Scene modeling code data
#####

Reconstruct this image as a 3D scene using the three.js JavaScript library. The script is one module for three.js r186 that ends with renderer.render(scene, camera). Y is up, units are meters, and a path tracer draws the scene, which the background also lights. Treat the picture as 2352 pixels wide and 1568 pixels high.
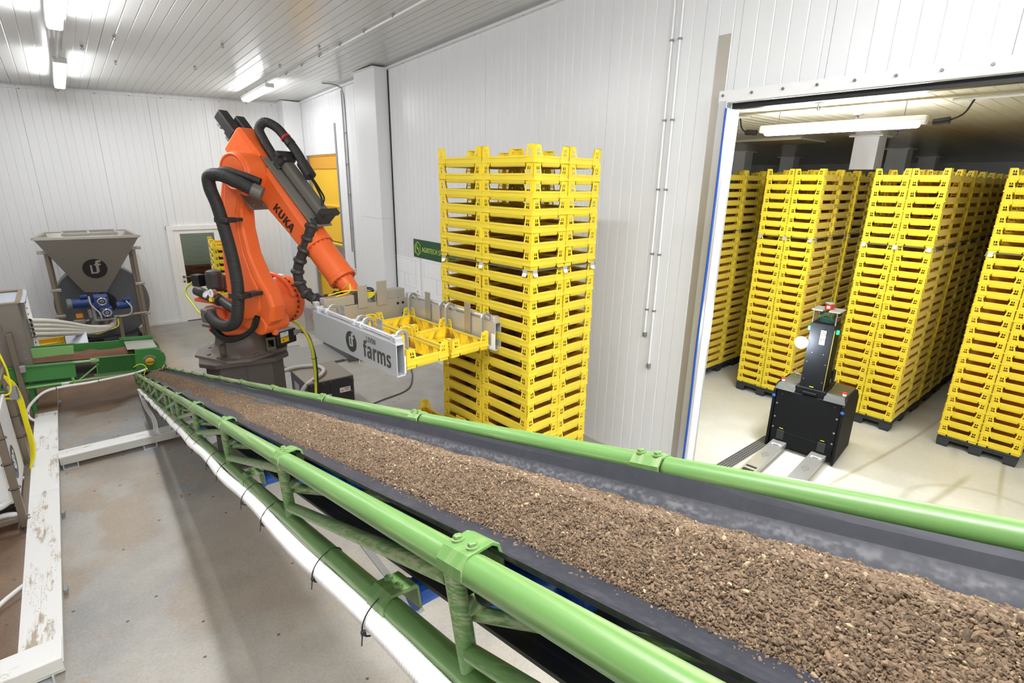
import * as THREE from 'three';
import { mergeGeometries } from 'three/addons/utils/BufferGeometryUtils.js';
import { RoundedBoxGeometry } from 'three/addons/geometries/RoundedBoxGeometry.js';
import { RectAreaLightUniformsLib } from 'three/addons/lights/RectAreaLightUniformsLib.js';
import { FontLoader } from 'three/addons/loaders/FontLoader.js';
import { TextGeometry } from 'three/addons/geometries/TextGeometry.js';

// ------------------------------------------------------------------ camera, lights, exposure
const scene = new THREE.Scene();
scene.background = new THREE.Color(0x0b0b0c);
const camera = new THREE.PerspectiveCamera(65.75, 2352 / 1568, 0.05, 80);
{
  const right = new THREE.Vector3(0.76933, 0.01597, 0.63865), up = new THREE.Vector3(0.17292, 0.95716, -0.23224);
  const fwd = new THREE.Vector3(0.61501, -0.28911, -0.73361);
  const m = new THREE.Matrix4().makeBasis(right, up, fwd.clone().negate());
  camera.quaternion.setFromRotationMatrix(m);
  camera.position.set(0, 3.2, 0);
}
scene.add(camera);
const renderer = new THREE.WebGLRenderer({ antialias: true });
renderer.toneMapping = THREE.LinearToneMapping;
renderer.toneMappingExposure = 1.46;
renderer.shadowMap.enabled = true;
RectAreaLightUniformsLib.init();
const LAMP_MAIN = 27, LAMP_MID = 58, LAMP_NEAR = 90, LAMP_STORE = 124, LAMP_FAR = 12;      // radiance of the tube lamps
const GLOW = 6;                                              // what the eye sees of a tube

const font = await new FontLoader().loadAsync('fonts/droid/droid_sans_bold.typeface.json');
const fontR = await new FontLoader().loadAsync('fonts/droid/droid_sans_regular.typeface.json');

// ------------------------------------------------------------------ helpers
let seed = 12345;
const rnd = () => { seed = (seed * 1664525 + 1013904223) >>> 0; return seed / 4294967296; };
const rr = (a, b) => a + (b - a) * rnd();
const V = (x, y, z) => new THREE.Vector3(x, y, z);
const counts = {};
function numbered(n) { const k = counts[n] = (counts[n] ?? -1) + 1; return k ? `${n}_${String(k).padStart(3, '0')}` : n; }
function sh(o) { o.castShadow = true; o.receiveShadow = true; return o; }
function tag(o, label, category, group, kind) {
  if (label) o.userData.label = label;
  if (category) o.userData.category = category;
  if (group) o.userData.group = group;
  if (kind) o.userData.kind = kind;
  return o;
}
function norm(g) {                                  // position, normal, uv, no index: ready to merge
  const n = g.index ? g.toNonIndexed() : g;
  for (const k of Object.keys(n.attributes)) if (!['position', 'normal', 'uv'].includes(k)) n.deleteAttribute(k);
  if (!n.attributes.normal) n.computeVertexNormals();
  if (!n.attributes.uv) n.setAttribute('uv', new THREE.BufferAttribute(new Float32Array(n.attributes.position.count * 2), 2));
  n.clearGroups();
  return n;
}
function merged(gs) { return Array.isArray(gs) ? (gs.length === 1 ? gs[0] : mergeGeometries(gs.map(norm))) : gs; }
function part(name, gs, mat, parent) {
  const m = sh(new THREE.Mesh(merged(gs), mat));
  m.name = parent === scene ? numbered(name) : name;
  parent.add(m);
  return m;
}
function thing(name, label, category, pos = [0, 0, 0], turn = 0, group) {
  const o = new THREE.Group(); o.name = numbered(name); scene.add(o);
  o.position.set(...pos); o.rotation.y = turn;
  return tag(o, label, category, group);
}
function struct(name, gs, mat) { const o = part(name, gs, mat, scene); o.userData.kind = 'structure'; return o; }
function structGroup(name) { const o = new THREE.Group(); o.name = numbered(name); o.userData.kind = 'structure'; scene.add(o); return o; }
function copyOf(o, pos, turn, label, group) {
  const c = o.clone(); c.name = numbered(o.name.replace(/_\d+$/, '')); scene.add(c);
  c.userData = { ...o.userData };
  c.position.set(...pos); c.rotation.set(0, turn, 0);
  if (label) c.userData.label = label;
  if (group) c.userData.group = group;
  return c;
}
const box = (w, h, d, x = 0, y = 0, z = 0) => new THREE.BoxGeometry(w, h, d).translate(x, y, z);
const rbox = (w, h, d, x = 0, y = 0, z = 0, r = 0.006, s = 2) => new RoundedBoxGeometry(w, h, d, s, Math.min(r, w / 2.1, h / 2.1, d / 2.1)).translate(x, y, z);
const span = (x0, x1, y0, y1, z0, z1, r = 0) => (r ? rbox : box)(Math.abs(x1 - x0), Math.abs(y1 - y0), Math.abs(z1 - z0), (x0 + x1) / 2, (y0 + y1) / 2, (z0 + z1) / 2, r);
const yUp = V(0, 1, 0);
function bar(p, q, r, seg = 10, r2 = r, open = false) {
  const a = V(...p), b = V(...q), L = a.distanceTo(b);
  const g = new THREE.CylinderGeometry(r2, r, L, seg, 1, open);
  g.applyQuaternion(new THREE.Quaternion().setFromUnitVectors(yUp, b.clone().sub(a).normalize()));
  return g.translate((a.x + b.x) / 2, (a.y + b.y) / 2, (a.z + b.z) / 2);
}
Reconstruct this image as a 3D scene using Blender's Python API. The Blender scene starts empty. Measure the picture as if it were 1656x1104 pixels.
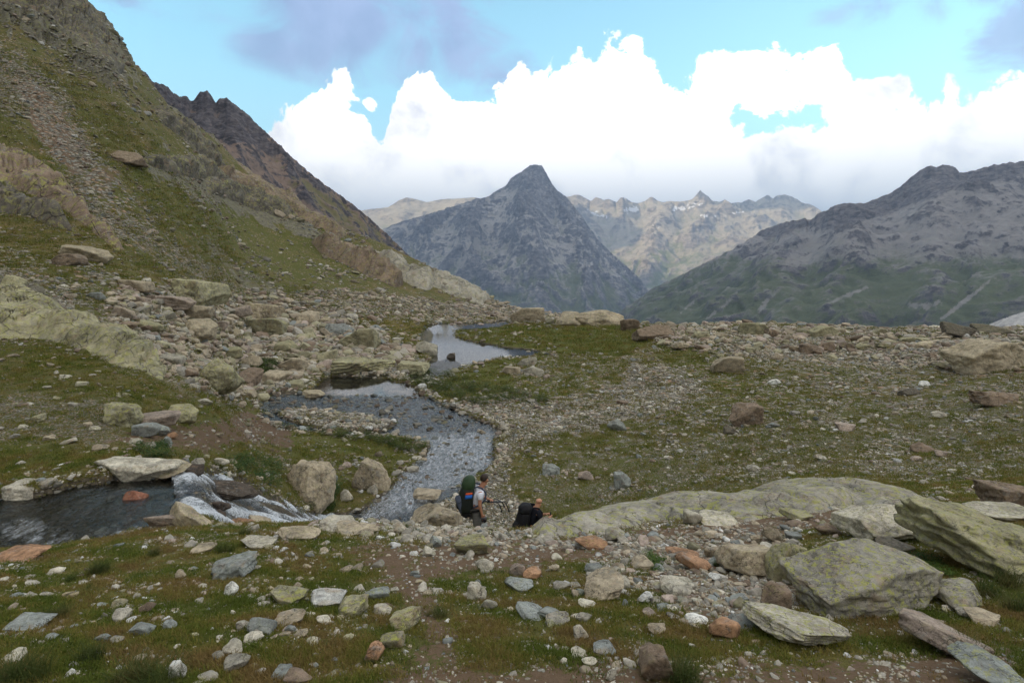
import bpy, bmesh, math, random
import numpy as np
from mathutils import Vector, Matrix, Euler
R = math.radians
SC = bpy.context.scene
COL = SC.collection
rng = np.random.default_rng(11)

# ------------------------------------------------------------------ camera, world, sun, exposure
F, CX, YH = 920.0, 828.0, 430.0          # focal length in photo pixels, principal column, horizon row
cam = bpy.data.objects.new('camera', bpy.data.cameras.new('camera')); COL.objects.link(cam)
cam.location = (0, 0, 0); cam.rotation_euler = (R(90), 0, 0)
cam.data.sensor_width = 36; cam.data.lens = 36 * F / 1656; cam.data.shift_y = -(552 - YH) / 1656
cam.data.clip_start = 0.05; cam.data.clip_end = 120000
SC.camera = cam
SUN_EL, SUN_AZ = 30.0, -112.0            # sun comes from the left, a little behind the camera (azimuth from +Y, clockwise)
SUNDIR = Vector((math.sin(R(SUN_AZ)) * math.cos(R(SUN_EL)), math.cos(R(SUN_AZ)) * math.cos(R(SUN_EL)), math.sin(R(SUN_EL))))
sl = bpy.data.lights.new('sun', 'SUN'); sl.energy = 5.0; sl.angle = R(0.5); sl.color = (1.0, 0.76, 0.44)
sun = bpy.data.objects.new('sun', sl); COL.objects.link(sun)
sun.rotation_euler = SUNDIR.to_track_quat('Z', 'Y').to_euler()
SC.view_settings.view_transform = 'Standard'; SC.view_settings.look = 'None'
SC.view_settings.exposure = 0.48; SC.view_settings.gamma = 1.0
try: SC.view_settings.use_curve_mapping = False
except Exception: pass
SC.cycles.volume_bounces = 0; SC.cycles.max_bounces = 5; SC.cycles.diffuse_bounces = 3
SC.cycles.transparent_max_bounces = 8; SC.cycles.use_denoising = True

class NB:
    """small helper to write node trees as expressions"""
    def __init__(s, tree): s.t = tree
    def n(s, typ, **kw):
        nd = s.t.nodes.new(typ)
        for k, v in kw.items(): setattr(nd, k, v)
        return nd
    def put(s, sock, v):
        if hasattr(v, 'is_linked') or isinstance(v, bpy.types.NodeSocket): s.t.links.new(v, sock)
        elif v is not None:
            if hasattr(sock.default_value, '__len__') and not hasattr(v, '__len__'): v = [v] * len(sock.default_value)
            if hasattr(sock.default_value, '__len__') and len(sock.default_value) == 4 and len(v) == 3: v = (*v, 1)
            sock.default_value = v
    def m(s, op, a, b=None, c=None, clamp=False):
        nd = s.n('ShaderNodeMath', operation=op, use_clamp=clamp)
        for i, v in enumerate((a, b, c)):
            if v is not None: s.put(nd.inputs[i], v)
        return nd.outputs[0]
    def v(s, op, a, b=None):
        nd = s.n('ShaderNodeVectorMath', operation=op)
        s.put(nd.inputs[0], a)
        if b is not None: s.put(nd.inputs[3 if op == 'SCALE' else 1], b)
        return nd.outputs[0]
    def mix(s, f, a, b, blend='MIX'):
        nd = s.n('ShaderNodeMix', data_type='RGBA', blend_type=blend)
        s.put(nd.inputs[0], f); s.put(nd.inputs[6], a); s.put(nd.inputs[7], b)
        return nd.outputs[2]
    def noise(s, vec, scale, detail=4, rough=0.55, dist=0.0, col=False, lac=2.0):
        nd = s.n('ShaderNodeTexNoise'); s.put(nd.inputs['Vector'], vec)
        s.put(nd.inputs['Scale'], scale); nd.inputs['Detail'].default_value = detail
        nd.inputs['Roughness'].default_value = rough; nd.inputs['Distortion'].default_value = dist
        nd.inputs['Lacunarity'].default_value = lac
        return nd.outputs['Color' if col else 'Fac']
    def voro(s, vec, scale, feature='F1', out='Distance', rnd=1.0):
        nd = s.n('ShaderNodeTexVoronoi', feature=feature); s.put(nd.inputs['Vector'], vec)
        nd.inputs['Scale'].default_value = scale; nd.inputs['Randomness'].default_value = rnd
        return nd.outputs[out]
    def ramp(s, f, lo, hi, a=0.0, b=1.0):
        nd = s.n('ShaderNodeMapRange', interpolation_type='SMOOTHSTEP')
        s.put(nd.inputs[0], f); s.put(nd.inputs[1], lo); s.put(nd.inputs[2], hi)
        nd.inputs[3].default_value = a; nd.inputs[4].default_value = b
        return nd.outputs[0]
    def attr(s, name, kind='GEOMETRY', out='Fac'):
        return s.n('ShaderNodeAttribute', attribute_name=name, attribute_type=kind).outputs[out]
    def sep(s, vec):
        nd = s.n('ShaderNodeSeparateXYZ'); s.put(nd.inputs[0], vec); return nd.outputs
    def comb(s, x, y, z):
        nd = s.n('ShaderNodeCombineXYZ')
        for i, q in enumerate((x, y, z)): s.put(nd.inputs[i], q)
        return nd.outputs[0]

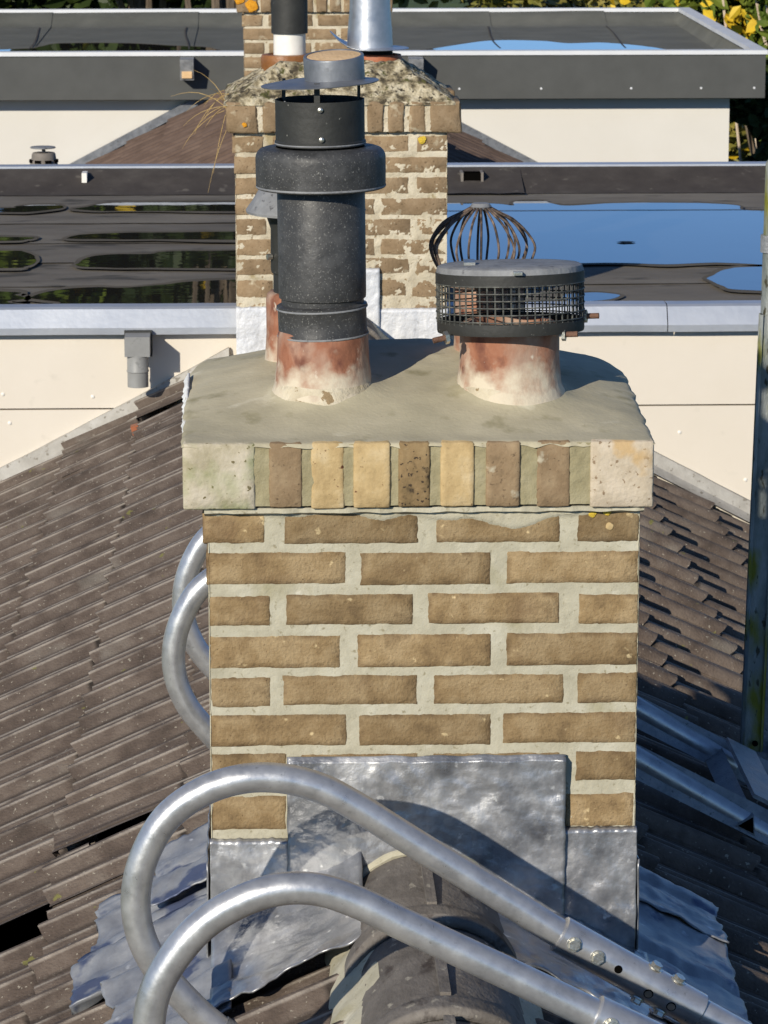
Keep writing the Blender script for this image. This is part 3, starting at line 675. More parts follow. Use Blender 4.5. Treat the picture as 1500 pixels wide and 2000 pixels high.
# --- third chimney
D3 = 11.25
ch3 = thing('brick_chimney', 'farthest chimney, dark brown bricks with orange lichen at the top edge', 'chimney', (.243, 5.47 + D3, 8.0))
chimney_body(ch3, D3, ROWS, 'brick_old', 'mortar_old', .0016, False, .004, 8.4, .012, None, rough=.002)
xs = -.125; i = 0
while xs < .585:
    w_ = [.10, .052, .052, .05, .054, .052, .05, .052, .054, .098][i % 10]
    brick(ch3, xs, xs + w_, CY0 + D3 - .003, CY0 + D3 + .2, 8.898, 8.998, 'brick_old', name='cap_brick', rough=.003, be=.007)
    xs += w_ + .014; i += 1
MB().box((-.118, CY0 + D3 + .006, 8.9005), (.592, CY1 + D3, 8.995)).build('cap_core', 'mortar_old', ch3, smooth=False)
MB().grid(40, 30, lambda u, v: (-.126 + .73 * u, CY0 + D3 - .004 + .598 * v, 8.994 + min(.09, min(min(u, 1 - u) * .5, min(v, 1 - v) * .55)) + .012 * nz(u * 12, v * 12, 9))).build('mortar_cap', 'lichen_stone', ch3)
for (px, pz, rr) in ((-.112, 8.962, .026), (-.052, 8.93, .03), (-.03, 8.985, .024), (-.085, 8.99, .02)):
    MB().lathe([(rr, .0), (rr * .9, .004), (rr * .4, .006), (0, .0065)], (0, 0, 0), 16, None, .3, pz * 7).build('lichen', 'lichen_orange', ch3).matrix_basis = Matrix.Translation((px, 5.1735 + D3, pz)) @ Matrix.Rotation(R(90), 4, 'X')

# ------------------------------------------------------------------ flues and cowls
X, Y = .092, 5.41
fl = thing('flue_cowl', 'tall black flue pipe with wide collar ring and aluminium top on the left front pot', 'flue', (X, Y, 9.13))
lean = Matrix.Rotation(R(-.6), 4, 'Y'); P = Vector((X, Y, 9.13))
def lz(prof_, name, m, n=56, cx=0, cy=0, mtx=None, wob=0, seed=0, ang=35, parent=None):
    return MB().lathe([(r, z - 9.13) for r, z in prof_], P + Vector((cx, cy, 0)), n, (mtx or lean), wob, seed).build(name, m, parent or fl, ang=ang)
tl = Matrix.Rotation(R(-2.2), 4, 'Y')
lz([(.064, 9.126), (.0715, 9.128), (.072, 9.134), (.0705, 9.137), (.0705, 9.170), (.072, 9.173), (.072, 9.178), (.0665, 9.181), (.060, 9.181)], 'collar', 'black_plastic', mtx=tl)
for z_, m_ in ((9.1735, tl), (9.130, tl)): lz([(.0722, z_ - .0012), (.0730, z_ - .0004), (.0730, z_ + .0012), (.0722, z_ + .002)], 'rim_highlight', 'grey_cowl', mtx=m_)  # light grey rings paint the highlights on collar, ring and can edges
lz([(.1026, 9.366), (.1030, 9.3675), (.1026, 9.369)], 'rim_highlight', 'grey_cowl')
lz([(.0716, 9.4335), (.0724, 9.435), (.0716, 9.4365)], 'rim_highlight', 'grey_cowl')
lz([(.0655, 9.178), (.0655, 9.188), (.069, 9.190), (.0695, 9.196), (.0695, 9.375), (.066, 9.38)], 'pipe', 'black_plastic')
lz([(.068, 9.366), (.0985, 9.3635), (.1012, 9.3645), (.1020, 9.367), (.1022, 9.371), (.1026, 9.39), (.1026, 9.412), (.1018, 9.417), (.0995, 9.4215), (.0955, 9.4255), (.090, 9.4275), (.080, 9.4285), (.070, 9.429)], 'collar_ring', 'black_plastic', ang=60)
lz([(.0712, 9.432), (.0718, 9.434), (.0718, 9.438), (.0702, 9.440), (.0702, 9.503), (.0685, 9.503), (.0680, 9.44), (.0, 9.44)], 'top_can', 'black_metal')
for a in (-95, 20, 150):
    a = R(a); p = P + lean @ Vector((.0655 * math.cos(a), .0655 * math.sin(a), .335))
    MB().obox(p + Vector((0, 0, .032)), ((-math.sin(a), math.cos(a), 0), (math.cos(a), math.sin(a), 0), (0, 0, 1)), (.0045, .001, .036)).build('leg', 'black_metal', fl)
for dz in (.362, .316):
    p = P + Vector((-.004 + (.358 - dz) * .04, -.0712, dz)); MB().lathe([(.0042, 0), (.0042, .0025), (.0018, .004), (0, .004)], (0, 0, 0), 12).build('screw', 'bolt', fl).matrix_basis = Matrix.Translation(p) @ Matrix.Rotation(R(90), 4, 'X')
MB().box((X - .060, Y - .0405, 9.436), (X - .058, Y - .0355, 9.503)).build('seam', 'alu_dull', fl)
tf = Matrix.Rotation(R(-3.2), 4, 'Y')
fo = MB().lathe([(.0, -.001), (.060, -.001), (.092, -.0045), (.0925, -.003), (.060, .002), (.0, .002)], P + Vector((-.004, 0, .401)), 56, tf, .02, 4).build('flange', 'zinc', fl)
MB().lathe([(.0475, .0), (.0475, .040), (.0468, .042), (.043, .042), (.0425, .030)], P + Vector((.020, 0, .400)), 48, tf @ Matrix.Rotation(R(7), 4, 'X')).build('top_ring', 'zinc', fl)
MB().lathe([(.0440, .0405), (.03, .0415), (.0, .042)], P + Vector((.020, 0, .400)), 40, tf @ Matrix.Rotation(R(7), 4, 'X')).build('top_fill', 'sand', fl)

X, Y = .391, 5.41
mc = thing('mesh_cowl', 'round black wire mesh cowl with flat lid on the right front pot', 'cowl', (X, Y, 9.13))
tm = Matrix.Rotation(R(-1.0), 4, 'Y') @ Matrix.Rotation(R(-4.0), 4, 'X'); P = Vector((X, Y, 9.13))
def mz(prof_, name, m, n=56, ang=35, wob=0): return MB().lathe(prof_, P, n, tm, wob, 3).build(name, m, mc, ang=ang)
RM = .116
mz([(RM - .002, .082), (RM + .0015, .083), (RM + .0015, .101), (RM - .001, .108), (RM - .006, .1105), (.085, .112), (.0, .114)], 'lid', 'grey_cowl')
mz([(RM - .003, .062 + .020), (RM + .0025, .082), (RM + .0025, .099), (RM - .0005, .1)], 'lid_rim', 'black_metal')
mz([(RM - .004, .004), (RM + .001, .004), (RM + .002, .008), (RM + .002, .022), (RM, .024), (RM - .003, .023)], 'bottom_band', 'black_metal', wob=.01)
wm = MB()
for k in range(58):
    a = 2 * math.pi * k / 58; r = RM + .0005
    wm.tube([P + tm @ Vector((r * math.cos(a) + .0006 * nz(k, z * 40), r * math.sin(a), z)) for z in (.02, .05, .085)], .0013, 5)
for j in range(6):
    z = .026 + j * .0112
    wm.tube([P + tm @ Vector(((RM + .002) * math.cos(2 * math.pi * k / 66), (RM + .002) * math.sin(2 * math.pi * k / 66), z + .0006 * nz(k * .6, j))) for k in range(67)], .0012, 5)
wm.build('wire_mesh', 'dark_wire', mc)
for (px, pz, ang_) in ((.288, 9.137, 195), (.465, 9.140, -8), (.505, 9.158, 10)):
    d = Vector((math.cos(R(ang_)), -.25, -.18 if ang_ > 100 else .06)).normalized(); p = Vector((px, 5.33 if px < .5 else 5.40, pz))
    bo = MB().tube([p, p + d * .026], .0046, 10).build('bolt', 'rust', mc)
    MB().tube([p + d * .001, p + d * .007], .0105, 6).build('nut', 'bolt', bo)
MB().obox(P + Vector((.002, -.112, .112)), ((1, 0, 0), (0, 1, 0), (0, 0, 1)), (.007, .008, .0025)).build('clip', 'bolt', mc)
MB().obox(P + Vector((-.068, -.02, .116)), ((1, 0, 0), (0, 1, .1), (0, 0, 1)), (.009, .012, .003)).build('clip', 'bolt', mc)

hc = thing('hat_cowl', 'small grey hat shaped cowl half hidden behind the black flue pipe', 'cowl', (.068, 5.62, 9.16))
def hz(prof_, name, m, n=44): return MB().lathe(prof_, (.068, 5.62, 0), n).build(name, m, hc)
hz([(.045, 9.300), (.092, 9.300), (.0975, 9.299), (.0985, 9.303), (.096, 9.307), (.088, 9.318), (.076, 9.338), (.066, 9.347), (.0, 9.350)], 'hat', 'grey_cowl')
hz([(.057, 9.20), (.058, 9.205), (.058, 9.272), (.064, 9.29), (.068, 9.302)], 'neck', 'black_metal')
hz([(.054, 9.150), (.054, 9.21), (.058, 9.212)], 'pipe', 'black_metal')
MB().tube([(.012, 5.60, 9.228), (.004, 5.597, 9.228)], .005, 8).build('screw', 'bolt', hc)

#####

Task objective:
Your task is to retype exactly the lines from the one containing "Reconstruct this image as a 3D scene using Blender's" through the one containing "rng = np.random.default_rng(11)", leaving every picture out.

Complete response:
Reconstruct this image as a 3D scene using Blender's Python API. The Blender scene starts empty. Measure the picture as if it were 1656x1104 pixels.
import bpy, bmesh, math, random
import numpy as np
from mathutils import Vector, Matrix, Euler
R = math.radians
SC = bpy.context.scene
COL = SC.collection
rng = np.random.default_rng(11)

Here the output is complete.